Trump the Peacemaker?
While Trump likes to depict himself as a peacemaker, the US president is no pacifist. He is quite willing to use force when he feels like it. In January 2020, during his first term in office, he had Iranian General Qassem Soleimani, the leader of Iran's elite Quds Force, assassinated by a U.S. drone strike. And more recently, from March to May 2025, Trump ordered the bombing of Houthi positions in Yemen because their attacks on commercial ships in the Red Sea were endangering the security of international shipping lanes. Together with Israel Trump also approved of extensive bombing raids to destroy three nuclear sites in Iran in late June 2025.
Nevertheless, Trump has also made several successful efforts to resolve military tensions. During his first term in office, Washington played a decisive role in promoting the conclusion of the Abraham Accords, which led to the normalization of relations between Israel and the United Arab Emirates, Bahrain and later Sudan.
In recent months, Trump has defused the escalating military conflicts between India and Pakistan through talks and economic pressure and has also been able to settle the serious border conflicts between Thailand and Cambodia. The Trump administration also managed to arrange a ceasefire in Congo by reconciling the central government and the Rwandan-backed militant troops in eastern Congo.
And just last week, Trump brought the presidents of Azerbaijan and Armenia - countries that have been sworn enemies for years - together in the Oval Office and signed an economic cooperation agreement with them. In particular, he was able to secure the future of a small strip of Armenian territory located in Azerbaijan near the border with Iran. This Zangezur corridor, which previously was part of Moscow's sphere of influence, will be renamed the “Trump route for international peace and prosperity” and administered by the US. An American company will be responsible for improving the infrastructure in the region.
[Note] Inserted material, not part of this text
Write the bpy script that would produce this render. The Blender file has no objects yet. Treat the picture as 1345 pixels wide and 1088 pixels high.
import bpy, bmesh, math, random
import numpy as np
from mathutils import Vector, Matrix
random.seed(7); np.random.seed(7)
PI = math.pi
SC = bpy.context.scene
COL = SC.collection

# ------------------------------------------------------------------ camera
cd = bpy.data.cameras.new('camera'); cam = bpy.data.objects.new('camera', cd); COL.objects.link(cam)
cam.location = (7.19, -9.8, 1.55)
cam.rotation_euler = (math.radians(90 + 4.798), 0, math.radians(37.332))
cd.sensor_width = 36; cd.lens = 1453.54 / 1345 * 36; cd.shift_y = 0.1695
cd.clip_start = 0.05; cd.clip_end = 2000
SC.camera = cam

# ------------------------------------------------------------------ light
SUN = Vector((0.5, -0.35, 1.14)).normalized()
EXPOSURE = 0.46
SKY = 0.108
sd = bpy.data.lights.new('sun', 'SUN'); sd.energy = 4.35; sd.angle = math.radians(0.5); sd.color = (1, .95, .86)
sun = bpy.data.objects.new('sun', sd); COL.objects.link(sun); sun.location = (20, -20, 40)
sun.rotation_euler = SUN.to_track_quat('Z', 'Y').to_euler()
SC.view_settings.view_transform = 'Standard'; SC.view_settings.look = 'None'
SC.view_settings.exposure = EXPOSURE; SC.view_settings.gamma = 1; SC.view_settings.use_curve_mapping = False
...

Trump's peace efforts are therefore always aimed at achieving geoeconomic stabilization deals while at the same time securing economic advantages for his own country. This, it seems, is also Trump’s main objective for the meeting with Putin in Alaska. Here a deal on rare earth minerals with Russia looms large. Yet, Putin will prove to be a highly skilled negotiator who may well run rings around Trump whose attention span and attention to details are famously limited.
Just as Trump has so far failed to convince Israeli Prime Minister Netanyahu of his various ideas and plans for ending the terrible war in the Gaza strip, it is quite unlikely that during the meeting in Alaska Trump can persuade Putin to agree to a ceasefire in Russia’s war on Ukraine. Yet, Trump is also always prone to surprise us.




Musically speaking, the ideal American peacemaker would most likely always need to be an Improvisational or ad lib (naive) rather than a classical (serious) peacemaker. The art of that deal, of course, is to have an underlying chord progression to follow that "strikes up the band" so-to-speak. Thanks for a crystal clear article, and music to my ears for sure.
The thing is, though, that no one except Trump could conduct these negotiations. Western leaders are incapable, Xie Jinping is not interested. We simply have to wait. Trump has to put pressure on Putin; a second round must follow, with three, maybe four people at the table, including Mr. Zelenskyy and, perhaps, the NATO (political) leader (can't think of his name right now).